La procédure d’impeachment lancée contre Dilma Rousseff a passé la première étape devant la chambre des députés par 367 voix contre 137, lors d’un vote spectaculaire. La séance, retransmise en direct à la télévision a permis de voir chaque député venir à la tribune expliquer publiquement son vote. Pour faire « place nette », les matchs de football, qui ont lieu traditionnellement le dimanche, avaient été avancés par son diffuseur O Globo à samedi. Les groupes de médias détenus par les grandes fortunes sont viscéralement opposés à Dilma Rousseff. Mais celle-ci est devenue impopulaire dans tout le pays. La crise économique (le PIB a chuté de 3,8% en 2015) a fragilisé la situation des classes moyennes et les acquis sociaux obtenus sous Lula sont remis en cause. Élue sur un programme de gauche, Rousseff a mené une politique libérale qui a troublé ses partisans.
Le paradoxe est que si le pays est, comme d’autres, très sensibilisé à la question de la corruption, Dilma n’est pas accusée de s’être enrichie personnellement. On lui reproche d’avoir maquillé les comptes de la Nation pour faciliter sa réélection.
Plus de la moitié des députés qui ont voté contre elle font l’objet de poursuites judiciaires à propos de cas de corruption, voire de délits de droit commun. Dans un système institutionnel difficilement gérable – il y a vingt-cinq partis différents qui sont représentés au Parlement – les coalitions se défont facilement. À l’approche des élections législatives, les parlementaires ne souhaitaient pas voir leur nom associés à celui de Rousseff. Le vice-président, Michel Temer, sur le même ticket que Rousseff et encore moins populaire, est accusé directement de corruption. Le président de la chambre des députés, Eduardo Cunha, qui a organisé la procédure, est considéré comme un véritable bandit et dispose d’au moins 5 millions de dollars sur des comptes offshore. Mais il ne peut institutionnellement n’être jugé que par la Cour suprême.

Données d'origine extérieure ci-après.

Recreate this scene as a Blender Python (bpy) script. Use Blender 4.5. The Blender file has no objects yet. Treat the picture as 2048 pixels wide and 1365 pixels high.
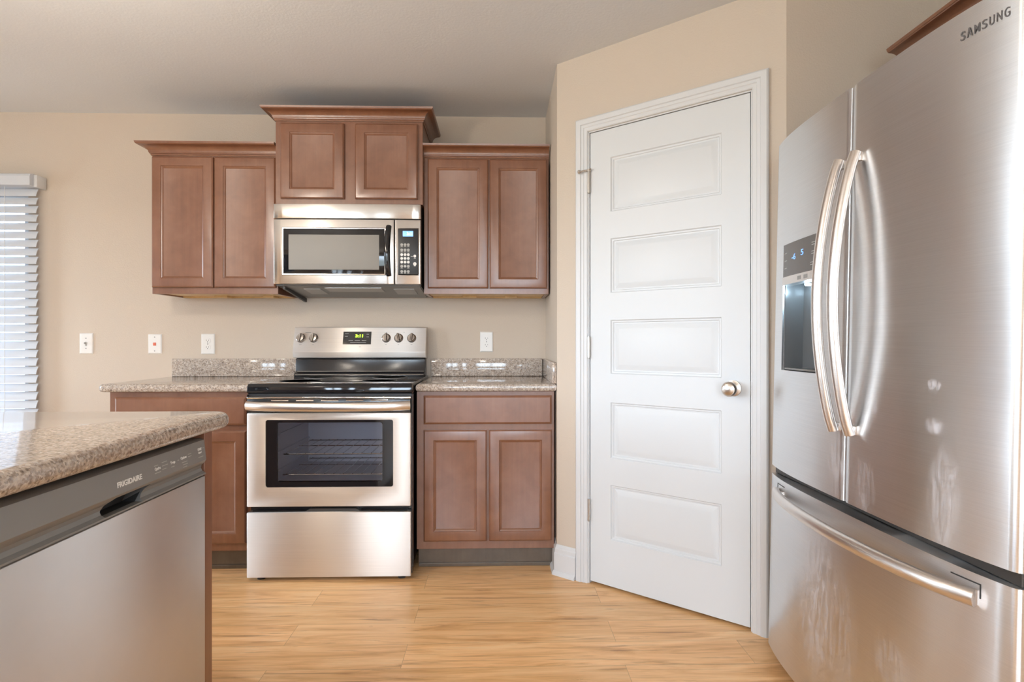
import bpy, bmesh, math, random
from mathutils import Vector, Matrix
random.seed(7)
sc = bpy.context.scene
C = bpy.context.collection
R = math.radians

# ------------------------------------------------------------------ camera, light, exposure
H = 1.115
cd = bpy.data.cameras.new('camera')
cd.sensor_fit = 'HORIZONTAL'; cd.sensor_width = 36.0; cd.lens = 36.0 * 1138.0 / 2048.0
cd.clip_start = 0.02
cam = bpy.data.objects.new('camera', cd); C.objects.link(cam)
cam.location = (0, 0, H); cam.rotation_euler = (R(90), 0, R(-1.45))
sc.camera = cam
vs = sc.view_settings
vs.view_transform = 'Standard'; vs.look = 'None'; vs.gamma = 1.0; vs.use_curve_mapping = False
vs.exposure = 0.66
SKY_STRENGTH = 13.0
LAMP_W = 17.0
LAMP_COL = (1.0, 0.90, 0.78)

world = bpy.data.worlds.new('daylight'); sc.world = world; world.use_nodes = True
wt = world.node_tree; wt.nodes.clear()
wo = wt.nodes.new('ShaderNodeOutputWorld'); wb = wt.nodes.new('ShaderNodeBackground')
wc = wt.nodes.new('ShaderNodeTexCoord'); wsx = wt.nodes.new('ShaderNodeSeparateXYZ')
wr = wt.nodes.new('ShaderNodeValToRGB'); wm = wt.nodes.new('ShaderNodeMath'); wm.operation = 'MULTIPLY_ADD'
wm.inputs[1].default_value = 0.5; wm.inputs[2].default_value = 0.5
wt.links.new(wc.outputs['Generated'], wsx.inputs[0]); wt.links.new(wsx.outputs['Z'], wm.inputs[0])
wt.links.new(wm.outputs[0], wr.inputs[0]); 
# sky darkened on the kitchen window's side to cut blind glare and counter reflection
wy = wt.nodes.new('ShaderNodeValToRGB'); wmx = wt.nodes.new('ShaderNodeMix'); wmx.data_type = 'RGBA'; wmx.blend_type = 'MULTIPLY'; wmx.inputs[0].default_value = 1.0
wy.color_ramp.elements[0].position = 0.35; wy.color_ramp.elements[0].color = (1, 1, 1, 1); wy.color_ramp.elements[1].position = 0.6; wy.color_ramp.elements[1].color = (0.26, 0.29, 0.33, 1)
wt.links.new(wsx.outputs['Y'], wy.inputs[0]); wt.links.new(wr.outputs[0], wmx.inputs[6]); wt.links.new(wy.outputs[0], wmx.inputs[7]); wt.links.new(wmx.outputs[2], wb.inputs[0]); wt.links.new(wb.outputs[0], wo.inputs[0])
e = wr.color_ramp.elements
e[0].position = 0.0; e[0].color = (0.20, 0.22, 0.23, 1)
e[1].position = 1.0; e[1].color = (0.68, 0.86, 1.06, 1)
x = wr.color_ramp.elements.new(0.49); x.color = (0.30, 0.35, 0.37, 1)
x = wr.color_ramp.elements.new(0.52); x.color = (0.76, 0.91, 1.08, 1)
wb.inputs[1].default_value = SKY_STRENGTH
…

Dilma Rousseff n’a pas tort de dire que son procès est en réalité un procès politique. Mais elle n’a pas vu venir le tournant de la crise et n’a pas pris les mesures nécessaires. Ceux qui s’opposent à elles sont surtout les blancs et les classes les plus favorisées, excédés par la politique du Parti des travailleurs (PT), notamment l’octroi de droits aux employés de maison qu’ils utilisent en grande quantité. Le pays ne supporte plus la corruption et cela suscite un rejet général de la classe politique.
On ne sait pas encore si Temer va pouvoir assurer jusqu’à la prochaine élection présidentielle prévue en 2018, ou si l’ensemble de l’élection de 2014 sera remis en cause rendant nécessaire l’organisation d’une élection anticipée. Lula, dont le fils est mis en cause et qui lui-même est soupçonné d’avoir tiré des avantages personnels de grands groupes brésiliens, reste néanmoins l’homme politique le plus populaire (ou le moins impopulaire) et pourrait remporter cette prochaine élection
La crise économique, mais aussi la crise politique, viennent altérer le poids international du Brésil. Il est vrai que Dilma Rousseff était moins intéressée par la politique étrangère et par le rôle du Brésil dans le monde que ne l’était Lula.
Mais il faut distinguer l’étape actuelle très critique pour le pays et la tendance à long terme. Pour le Brésil, le poids et les atouts du pays n’ont pas disparu et il est appelé à jouer un rôle important : on ne reviendra pas à la situation des années 80 ou 90 ou sur l’émergence du Brésil.
De même, il n’y a pas de crainte excessive pour les Jeux olympiques de Rio qui vont s’ouvrir le 5 août 2016. Certes, si le Comité international olympique devait prendre aujourd’hui une décision, il ne les attribuerait pas à Rio. En 2009, lorsque les Jeux ont été gagnés contre Chicago, dont le projet était défendu par Barack Obama au summum de sa popularité mondiale, le Brésil était sur une pente ascendante, sur fond de justice sociale et développement international, que rien ne paraissait devoir entraver. Mais même si le Brésil tire moins d’avantages des JO qu’il pouvait l’espérer, ceux-ci seront une occasion d’être au centre du monde. Les manifestations qui ont eu lieu avant la Coupe du monde 2014 n’ont pas empêché le bon déroulement de celle-ci (le pays entier reste néanmoins traumatisé par la défaite 7 à 1 en demi-finale contre l’Allemagne). Les JO vont bien se dérouler, les infrastructures sont prêtes. Ils ont été l’occasion de modifier positivement le paysage urbain de Rio. Ils vont être l’occasion de redonner de l’espoir et de la fierté aux Brésiliens.